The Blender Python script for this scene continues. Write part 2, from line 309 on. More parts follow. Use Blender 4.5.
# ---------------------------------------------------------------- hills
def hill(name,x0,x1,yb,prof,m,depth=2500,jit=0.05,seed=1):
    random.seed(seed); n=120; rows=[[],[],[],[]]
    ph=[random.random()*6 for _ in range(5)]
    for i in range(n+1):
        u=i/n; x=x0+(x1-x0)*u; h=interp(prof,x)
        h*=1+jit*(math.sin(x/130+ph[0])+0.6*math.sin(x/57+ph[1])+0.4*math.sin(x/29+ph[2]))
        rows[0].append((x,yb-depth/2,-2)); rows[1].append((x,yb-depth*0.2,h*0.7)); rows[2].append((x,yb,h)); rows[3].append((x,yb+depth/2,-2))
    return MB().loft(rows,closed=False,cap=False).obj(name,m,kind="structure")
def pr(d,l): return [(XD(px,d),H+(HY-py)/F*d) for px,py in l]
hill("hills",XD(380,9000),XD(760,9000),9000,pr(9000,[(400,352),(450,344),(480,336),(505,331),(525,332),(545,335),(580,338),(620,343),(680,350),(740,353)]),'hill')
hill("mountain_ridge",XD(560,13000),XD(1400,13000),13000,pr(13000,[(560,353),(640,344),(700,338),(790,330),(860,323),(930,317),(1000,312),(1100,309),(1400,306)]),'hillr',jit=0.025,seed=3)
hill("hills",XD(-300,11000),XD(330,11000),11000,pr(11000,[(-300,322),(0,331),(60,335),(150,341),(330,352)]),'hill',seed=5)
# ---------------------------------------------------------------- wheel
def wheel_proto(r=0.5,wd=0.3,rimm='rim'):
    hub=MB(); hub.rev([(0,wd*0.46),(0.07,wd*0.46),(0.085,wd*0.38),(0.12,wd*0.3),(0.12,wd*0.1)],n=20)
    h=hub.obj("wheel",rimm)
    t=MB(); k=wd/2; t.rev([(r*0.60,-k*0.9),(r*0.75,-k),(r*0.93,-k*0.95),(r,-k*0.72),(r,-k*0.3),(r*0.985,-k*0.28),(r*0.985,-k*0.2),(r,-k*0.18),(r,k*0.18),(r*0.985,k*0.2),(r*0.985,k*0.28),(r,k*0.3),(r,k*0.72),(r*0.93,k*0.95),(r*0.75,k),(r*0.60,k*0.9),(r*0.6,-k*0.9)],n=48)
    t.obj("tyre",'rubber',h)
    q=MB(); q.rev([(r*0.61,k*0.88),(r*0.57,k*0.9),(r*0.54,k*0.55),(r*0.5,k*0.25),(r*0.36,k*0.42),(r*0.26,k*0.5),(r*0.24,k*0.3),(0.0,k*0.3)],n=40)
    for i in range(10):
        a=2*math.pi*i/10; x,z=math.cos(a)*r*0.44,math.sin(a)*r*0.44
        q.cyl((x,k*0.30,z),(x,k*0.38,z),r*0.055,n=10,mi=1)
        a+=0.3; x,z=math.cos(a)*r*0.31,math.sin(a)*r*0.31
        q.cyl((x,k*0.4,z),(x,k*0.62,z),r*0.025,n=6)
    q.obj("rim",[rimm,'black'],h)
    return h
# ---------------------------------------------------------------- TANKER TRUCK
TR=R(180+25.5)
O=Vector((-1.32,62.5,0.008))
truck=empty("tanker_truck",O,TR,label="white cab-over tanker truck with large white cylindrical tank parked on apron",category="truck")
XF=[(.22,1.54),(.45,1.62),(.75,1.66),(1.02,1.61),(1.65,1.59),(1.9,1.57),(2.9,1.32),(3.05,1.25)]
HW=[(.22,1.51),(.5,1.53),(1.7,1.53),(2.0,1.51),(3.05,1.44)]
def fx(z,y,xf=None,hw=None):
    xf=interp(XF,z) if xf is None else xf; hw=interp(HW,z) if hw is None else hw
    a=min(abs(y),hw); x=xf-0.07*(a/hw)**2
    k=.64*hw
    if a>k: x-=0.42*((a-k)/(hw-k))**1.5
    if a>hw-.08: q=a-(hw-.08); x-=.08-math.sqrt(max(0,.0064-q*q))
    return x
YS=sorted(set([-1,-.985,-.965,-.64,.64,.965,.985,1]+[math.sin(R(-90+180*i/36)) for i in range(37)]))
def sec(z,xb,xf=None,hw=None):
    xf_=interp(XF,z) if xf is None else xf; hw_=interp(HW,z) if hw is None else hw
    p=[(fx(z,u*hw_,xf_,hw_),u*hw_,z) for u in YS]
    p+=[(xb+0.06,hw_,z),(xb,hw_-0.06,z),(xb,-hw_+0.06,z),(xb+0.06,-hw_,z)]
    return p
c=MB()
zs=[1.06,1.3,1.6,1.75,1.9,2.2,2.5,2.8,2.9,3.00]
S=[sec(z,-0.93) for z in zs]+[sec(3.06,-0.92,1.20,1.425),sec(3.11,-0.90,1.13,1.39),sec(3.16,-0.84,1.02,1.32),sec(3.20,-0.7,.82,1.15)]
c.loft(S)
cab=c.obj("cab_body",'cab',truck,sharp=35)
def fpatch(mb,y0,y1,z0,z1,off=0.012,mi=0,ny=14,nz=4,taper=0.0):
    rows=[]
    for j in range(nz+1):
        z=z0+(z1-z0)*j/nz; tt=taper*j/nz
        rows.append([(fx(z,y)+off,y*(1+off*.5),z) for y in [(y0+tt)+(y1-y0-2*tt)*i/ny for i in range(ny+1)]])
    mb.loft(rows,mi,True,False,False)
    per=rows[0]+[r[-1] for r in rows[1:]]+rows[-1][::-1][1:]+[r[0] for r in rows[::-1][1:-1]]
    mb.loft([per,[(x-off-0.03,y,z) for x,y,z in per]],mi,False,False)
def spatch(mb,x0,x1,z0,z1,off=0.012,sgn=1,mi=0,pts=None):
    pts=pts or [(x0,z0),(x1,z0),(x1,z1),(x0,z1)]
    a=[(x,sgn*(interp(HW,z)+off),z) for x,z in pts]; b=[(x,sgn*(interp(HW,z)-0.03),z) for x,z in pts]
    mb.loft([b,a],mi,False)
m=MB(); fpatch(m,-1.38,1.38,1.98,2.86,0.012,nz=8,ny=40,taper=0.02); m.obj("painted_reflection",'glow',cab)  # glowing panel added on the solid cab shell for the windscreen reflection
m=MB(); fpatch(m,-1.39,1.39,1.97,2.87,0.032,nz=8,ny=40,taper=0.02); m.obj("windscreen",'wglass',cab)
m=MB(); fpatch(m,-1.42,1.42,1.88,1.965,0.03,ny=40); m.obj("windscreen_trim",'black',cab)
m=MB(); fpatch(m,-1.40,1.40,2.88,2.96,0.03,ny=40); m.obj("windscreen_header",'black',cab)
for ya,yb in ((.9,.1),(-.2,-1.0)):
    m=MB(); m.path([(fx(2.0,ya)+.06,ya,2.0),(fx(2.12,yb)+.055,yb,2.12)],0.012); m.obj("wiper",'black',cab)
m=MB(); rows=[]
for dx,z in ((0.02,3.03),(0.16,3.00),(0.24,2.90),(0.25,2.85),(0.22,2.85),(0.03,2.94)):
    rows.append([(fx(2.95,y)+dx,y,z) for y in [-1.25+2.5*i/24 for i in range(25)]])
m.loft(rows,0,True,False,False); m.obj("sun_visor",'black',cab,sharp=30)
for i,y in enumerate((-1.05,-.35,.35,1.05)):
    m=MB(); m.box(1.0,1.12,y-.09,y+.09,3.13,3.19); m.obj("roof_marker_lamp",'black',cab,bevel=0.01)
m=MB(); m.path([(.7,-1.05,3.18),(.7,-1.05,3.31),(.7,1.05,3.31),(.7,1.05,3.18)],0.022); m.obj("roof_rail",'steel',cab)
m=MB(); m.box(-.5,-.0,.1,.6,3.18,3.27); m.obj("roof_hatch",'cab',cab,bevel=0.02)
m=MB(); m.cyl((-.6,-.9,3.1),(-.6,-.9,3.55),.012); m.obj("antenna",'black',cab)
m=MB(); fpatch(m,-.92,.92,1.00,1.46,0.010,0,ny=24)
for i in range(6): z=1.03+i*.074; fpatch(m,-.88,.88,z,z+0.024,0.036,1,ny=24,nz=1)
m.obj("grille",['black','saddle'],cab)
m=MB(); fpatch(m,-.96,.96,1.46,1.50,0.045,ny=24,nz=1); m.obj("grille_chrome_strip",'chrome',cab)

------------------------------

Written instruction
Point out every line holding the string "hills" and copy it.

Response to this task
# ---------------------------------------------------------------- hills
hill("hills",XD(380,9000),XD(760,9000),9000,pr(9000,[(400,352),(450,344),(480,336),(505,331),(525,332),(545,335),(580,338),(620,343),(680,350),(740,353)]),'hill')
hill("hills",XD(-300,11000),XD(330,11000),11000,pr(11000,[(-300,322),(0,331),(60,335),(150,341),(330,352)]),'hill',seed=5)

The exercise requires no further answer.